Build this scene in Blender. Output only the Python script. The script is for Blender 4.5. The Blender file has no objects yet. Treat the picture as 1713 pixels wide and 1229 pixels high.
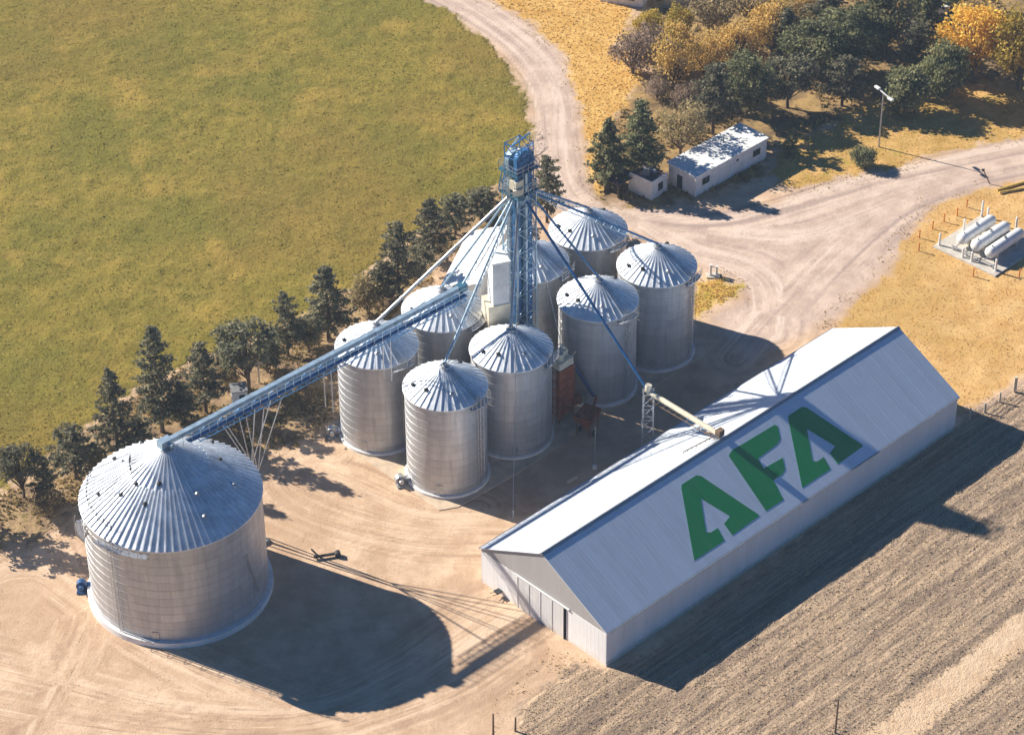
import bpy, math, random
import numpy as np
from mathutils import Vector, Matrix
from math import sin, cos, pi, radians, atan2, hypot, sqrt

scene = bpy.context.scene
COL = scene.collection
rnd = random.Random(11)

# ---------------------------------------------------------------- camera
PW, PH = 1713.0, 1229.0
FPX, PITCH, ROLL, CAMH = 4418.46, 0.63130886, -0.00955797, 199.263699
_c, _s = cos(PITCH), sin(PITCH)
FWD = Vector((0, _c, -_s)); UP0 = Vector((0, _s, _c)); RT0 = Vector((1, 0, 0))
RT = cos(ROLL) * RT0 + sin(ROLL) * UP0
UPV = -sin(ROLL) * RT0 + cos(ROLL) * UP0
EYE = Vector((0, 0, CAMH))


def site(px, py, z=0.0):
    """surveyed point: where the sight line of a photo pixel meets height z"""
    d = FWD + RT * ((px - PW / 2) / FPX) + UPV * ((PH / 2 - py) / FPX)
    return EYE + d * ((CAMH - z) / -d.z)


def pix(p):
    d = Vector(p) - EYE
    w = d.dot(FWD)
    return PW / 2 + FPX * d.dot(RT) / w, PH / 2 - FPX * d.dot(UPV) / w


cam = bpy.data.cameras.new('camera')
cam.sensor_width = 36.0
cam.lens = 36.0 * FPX / PW
cam.clip_start = 1.0
cam.clip_end = 6000.0
camo = bpy.data.objects.new('camera', cam)
COL.objects.link(camo)
camo.matrix_world = Matrix(((RT.x, UPV.x, -FWD.x, 0), (RT.y, UPV.y, -FWD.y, 0), (RT.z, UPV.z, -FWD.z, CAMH), (0, 0, 0, 1)))
scene.camera = camo

# ---------------------------------------------------------------- light
SUN_AZ, SUN_EL = radians(-27.6), radians(30.4)      # direction the light travels over the ground, height of the sun
world = bpy.data.worlds.new('World')
scene.world = world
world.use_nodes = True
wn = world.node_tree
bg = wn.nodes['Background']
sky = wn.nodes.new('ShaderNodeTexSky')
sky.sky_type = 'NISHITA'
sky.sun_disc = False
sky.sun_elevation = SUN_EL
toward = (-cos(SUN_AZ), -sin(SUN_AZ))
sky.sun_rotation = atan2(toward[0], toward[1])
sky.altitude = 200
sky.dust_density = 0.0
sky.air_density = 0.62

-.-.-

> [WHAT NEEDS TO BE DONE] Except for the pictures, copy the material above exactly.

> [THE RESPONSE]
Build this scene in Blender. Output only the Python script. The script is for Blender 4.5. The Blender file has no objects yet. Treat the picture as 1713 pixels wide and 1229 pixels high.
import bpy, math, random
import numpy as np
from mathutils import Vector, Matrix
from math import sin, cos, pi, radians, atan2, hypot, sqrt

scene = bpy.context.scene
COL = scene.collection
rnd = random.Random(11)

# ---------------------------------------------------------------- camera
PW, PH = 1713.0, 1229.0
FPX, PITCH, ROLL, CAMH = 4418.46, 0.63130886, -0.00955797, 199.263699
_c, _s = cos(PITCH), sin(PITCH)
FWD = Vector((0, _c, -_s)); UP0 = Vector((0, _s, _c)); RT0 = Vector((1, 0, 0))
RT = cos(ROLL) * RT0 + sin(ROLL) * UP0
UPV = -sin(ROLL) * RT0 + cos(ROLL) * UP0
EYE = Vector((0, 0, CAMH))


def site(px, py, z=0.0):
    """surveyed point: where the sight line of a photo pixel meets height z"""
    d = FWD + RT * ((px - PW / 2) / FPX) + UPV * ((PH / 2 - py) / FPX)
    return EYE + d * ((CAMH - z) / -d.z)


def pix(p):
    d = Vector(p) - EYE
    w = d.dot(FWD)
    return PW / 2 + FPX * d.dot(RT) / w, PH / 2 - FPX * d.dot(UPV) / w


cam = bpy.data.cameras.new('camera')
cam.sensor_width = 36.0
cam.lens = 36.0 * FPX / PW
cam.clip_start = 1.0
cam.clip_end = 6000.0
camo = bpy.data.objects.new('camera', cam)
COL.objects.link(camo)
camo.matrix_world = Matrix(((RT.x, UPV.x, -FWD.x, 0), (RT.y, UPV.y, -FWD.y, 0), (RT.z, UPV.z, -FWD.z, CAMH), (0, 0, 0, 1)))
scene.camera = camo

# ---------------------------------------------------------------- light
SUN_AZ, SUN_EL = radians(-27.6), radians(30.4)      # direction the light travels over the ground, height of the sun
world = bpy.data.worlds.new('World')
scene.world = world
world.use_nodes = True
wn = world.node_tree
bg = wn.nodes['Background']
sky = wn.nodes.new('ShaderNodeTexSky')
sky.sky_type = 'NISHITA'
sky.sun_disc = False
sky.sun_elevation = SUN_EL
toward = (-cos(SUN_AZ), -sin(SUN_AZ))
sky.sun_rotation = atan2(toward[0], toward[1])
sky.altitude = 200
sky.dust_density = 0.0
sky.air_density = 0.62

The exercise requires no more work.